川西 SDV(Software Defined Vehicle)によって、車の作り方そのものが変わってきていますので、大きな転換期と言えるかもしれません。現時点でも、車と人との間には、音声認識ナビなどを通じて会話が発生するなどよりインタラクティブにやり取りできる関係性になってきていますが、私たちは、人とモビリティの関係性をさらに深めていきたいと考えています。取り組みの一例としてはマイクロソフト社と連携し、対話型パーソナルエージェントを導入していきます。生成AIの活用で使う人に寄り添ってくれる、いわば相棒のような存在になります。                                      

 AIの進化のスピードは著しく、提供するサービス内容や質も徐々に高まっていくと考えています。スマートフォンがソフトウェアで進化するのと同様、車の機能や車内体験もソフトウェアのアップデートで、車が使う人の嗜好性や好みに合わせて進化していくと思います。電話とメールが主な機能だった昔の携帯電話から、スマートフォンの登場で、モバイルがより人に寄り添うデバイスとなりました。人との親和性がより高まったモバイルの進化と同様に、モビリティもこれまでの概念を超えてより社会の中に溶け込んでいくのではと思います。

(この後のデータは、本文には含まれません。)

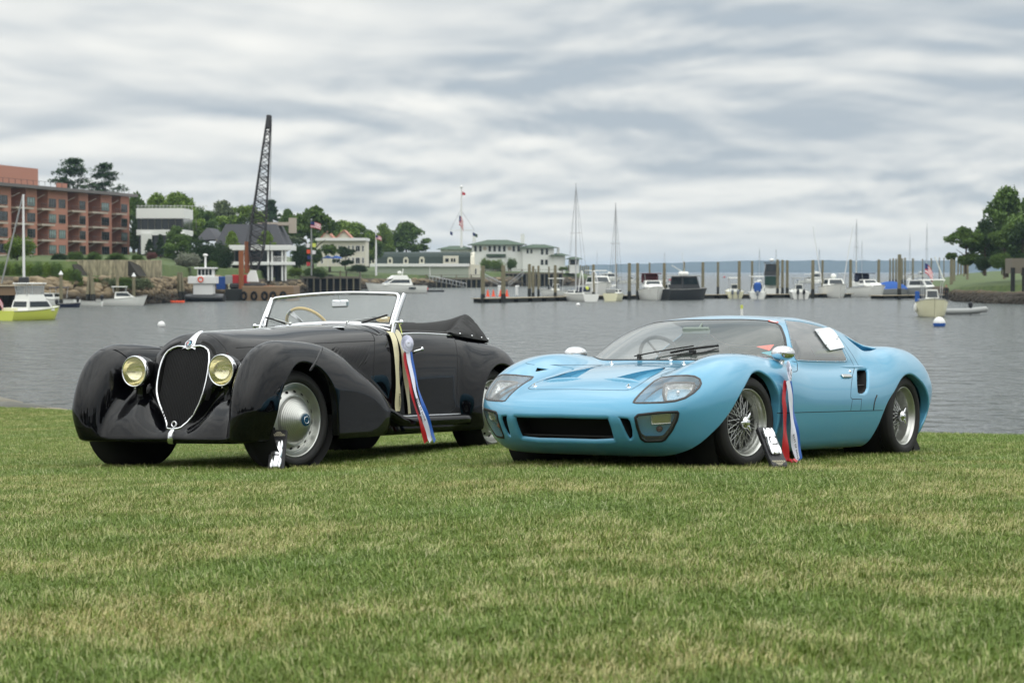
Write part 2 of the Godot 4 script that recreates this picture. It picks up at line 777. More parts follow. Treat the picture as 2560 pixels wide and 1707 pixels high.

―― 中国ではいち早く自動運転社会を実現し、現在は自動運転の無人タクシーが普及しています。日本にもそのような未来が来ますか。

川西 さまざまな課題はありますが、将来的には日本もそういった社会になると思います。

 自動運転技術において中国やアメリカ企業の技術レベルは非常に高く、進化のスピードには目を見張るものがあります。一方で、自動運転に関しては、人々の慣れが普及に深く関わってくると思います。機能が搭載されても、乗る側の人間が自動による「走る・曲がる・止まる」の動きに慣れて信頼を得る時間が必要です。また、自動運転が普及しても、車を運転する楽しみは残ります。運転をしないときは、電車や飛行機のように移動しながら自由な時間を楽しむという選択が車でも選べる環境が広がっていくと考えています。

―― 川西社長は、運転する必要のない自動運転車の中でどのように過ごしたいですか。

川西 私は運転も好きなのでその時々で異なると思いますが、移動中は寝て過ごすかもしれません。

 運転から解放された移動空間はAFEELAのエンターテインメント性を存分に楽しめることができる環境です。2025年のPre-Order開始に向け、設計開発を急ピッチで進めています。移動する中での新しい過ごし方を提案し、新たな空間価値の創出を目指します。